I recall my first connection to the man - it was though the money and currency newsletter and precious metals exchange he operated in Michigan back in the 1980's. What drew me was his avowedly libertarian take on global politics and economics, and how that might suggest future values for gold and silver moneys, from both the specie and numismatic value considerations. The newsletter was always entertaining, his margins were always very small, deliveries extremely reliable, and as a result as a small provision against the dark times I have a small hoard (as he would put it) of Austrian 100 Coronas, British sovereigns, and US 90% silver coin. By the way, Gold really does have a fantastic "ching" sound when it is struck.
But after those initial contacts, and based on my enjoyment of his newsletter, I became a founding subscriber to Liberty, the magazine he published after removing himself from the metals exchange, and it has been reading Liberty that I have since found more valuable.
Liberty published on a huge range of topics, with many different contributors, capturing perspectives across a broad swath of the libertarian landscape, with scope from global realpolitik to life in small backwaters, including historical analysis, current events, movie and book reviews, some fiction here and there, pointed cartoons sprinkled through the pages, and "Terra Ingognita" wrapping it up with oddities drawn from news sources scattered everywhere. Liberty provided a home for analysis and discussion of philosophical foundations, political strategy and tactics, broad and focused cautions over the concentrations of power, and celebration of the vast differences among us, all with a perspective that on one level or another valued the individual's right to choose one's own path.
Which is not to say the editorial policy was all goodness and light, or that contributions were never in conflict; far from it. But those differences of opinion made the content all the more valuable to me.
And Bradford did not soft peddle problems in the movement, with the LP in particular; informative reporting from the conventions, and the pre- and post--election analysis was insightful and quantitative in a way that blew away fallacious assumptions and exposed (oft-missed) opportunities for the party.

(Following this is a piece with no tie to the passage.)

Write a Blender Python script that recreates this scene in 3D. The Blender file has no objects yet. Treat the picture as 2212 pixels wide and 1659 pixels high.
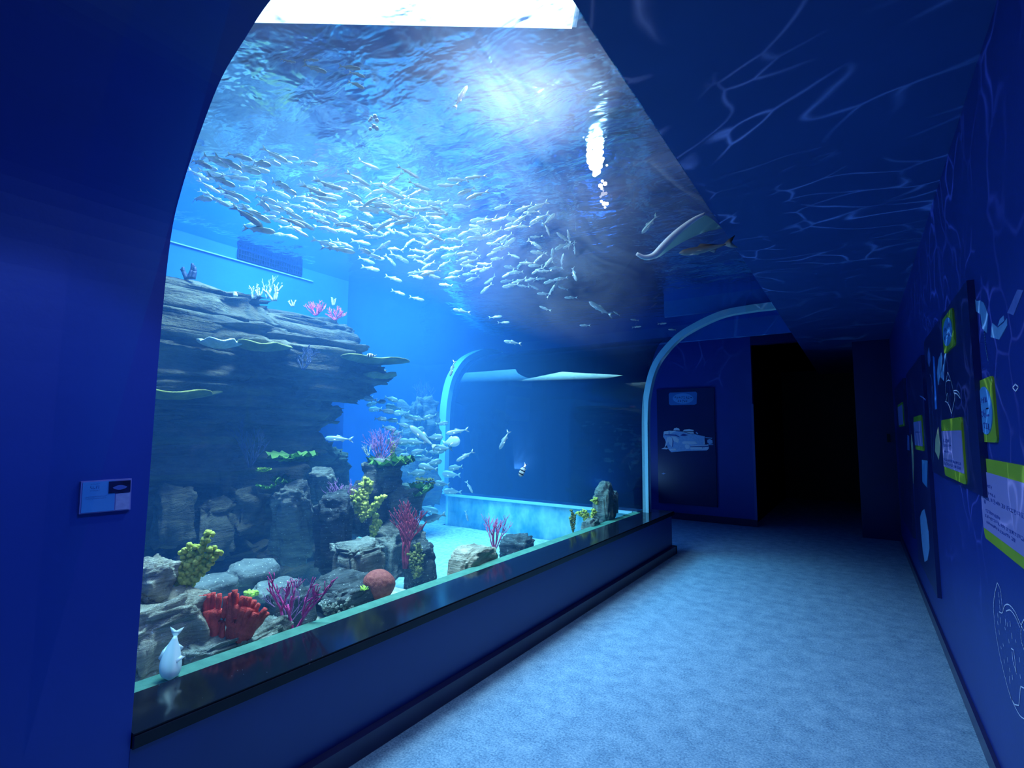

Notable among that work was his criticism of the presidential campaigns in 1992 and 1996 by Harry Browne, which were hobbled by huge staff expenses and conflict of interest problems that may not have had any airing were it not for Liberty. As much as I admired Browne for having written "How I found freedom in an unfree world", and who had previously been an editor on Liberty's masthead, my esteem for him dropped considerably in the face of Bradford's dispassionate analysis of campaign fundraising, FEC filings, and LP HQ minutes. Browne's stonewalling in response to these criticisms did not improve his standing in my eyes (and has colored my impression of all his subsequent activity). But Bradford's point was not to tear down, but expose correctable weakness in the movement, which criticism I found to be very constructive for improving the prospects for liberty.
In recent years I have not been up to date in my reading, but once I sit down to it, I continue to find most of every issue to be engaging at some level, and it is a rare article that I skip entirely.
I have R W Bradford to thank for that
I hope the future editors continue to produce such a varied, intelligent, and entertaining magazine.